Assim é que no texto somos convidados a observar que, se a vida na Terra pode ser comparada a um mal necessário, junto a ele o Pai amantíssimo coloca o remédio imprescindível: a fé. Mais que um simples sentimento a nos impelir na direção da Divindade, desenvolvendo em nós as noções de espiritualidade, a fé é uma poderosa ferramenta capaz de modificar tanto o panorama do mundo, mediante as ações em prol do progresso coletivo, quanto nossa própria condição íntima, através de esforços pessoais baseados na confiança na inesgotável misericórdia e na proteção divinas.

Ter fé, a princípio, é acreditar em Deus e Agostinho salienta que “o Senhor marcou com seu selo todos aqueles que creem nele”. Será, por certo, aquele selo com que Caim foi brindado após ser questionado pelo emissário divino sobre o que fizera ele do irmão, Abel. Em nome de Deus, o Anjo esclareceu que quem visse o sinal em Caim não lhe faria mal. Estava, assim, o criminoso sob a proteção divina, porquanto, conforme se lê no livro de Ezequiel, “Deus não quer a morte do ímpio, quer que ele se converta” (Ezequiel 33:11). E Caim cria em Deus e fez o que o Senhor lhe ordenara, indo para a cidade de Node e lá formando sua progenitura. Somos todos descendentes de Caim e trazemos na alma o sinal, o selo a que se refere Santo Agostinho.

Esse selo, observando-se com atenção as palavras do filho de Santa Mônica, é a dor, que nós chamamos de sofrimento, resultante dos muitos erros cometidos contra as leis de Deus e representados por toda sorte de circunstâncias desalentadoras que fazem o homem se queixar da sorte, bem mais do que simplesmente se resignar. “Que remédio, pois, recomendar àqueles que estão atacados de obsessões cruéis e de males cruciantes? Um só é infalível: a fé, o olhar para o céu”, aponta Agostinho, recordando que “aquele que sofre e tiver a fé por sustentáculo será colocado sob sua égide [a do Senhor] e não sofrerá mais”.

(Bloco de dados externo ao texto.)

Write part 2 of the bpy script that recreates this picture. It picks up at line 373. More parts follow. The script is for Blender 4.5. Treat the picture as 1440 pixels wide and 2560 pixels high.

A fé é o instrumento por excelência para os esforços de auto superação e o antigo bispo de Hipona afirma que “os momentos das mais fortes dores serão para ele [o sofredor] as primeiras notas de alegria da eternidade”. É preciso, pois, para aquele que tem fé, olhar além das aparências da realidade material, focando a visão na vida futura, confiando em que a bondade divina não permite que o homem sofra sempre. Assim agindo, diz Santo Agostinho, “sua alma se desprenderá de tal forma de seu corpo que, enquanto este se contorcer sob as convulsões, ela planará nas regiões celestes cantando com os anjos os hinos de reconhecimento e de glória ao Senhor”.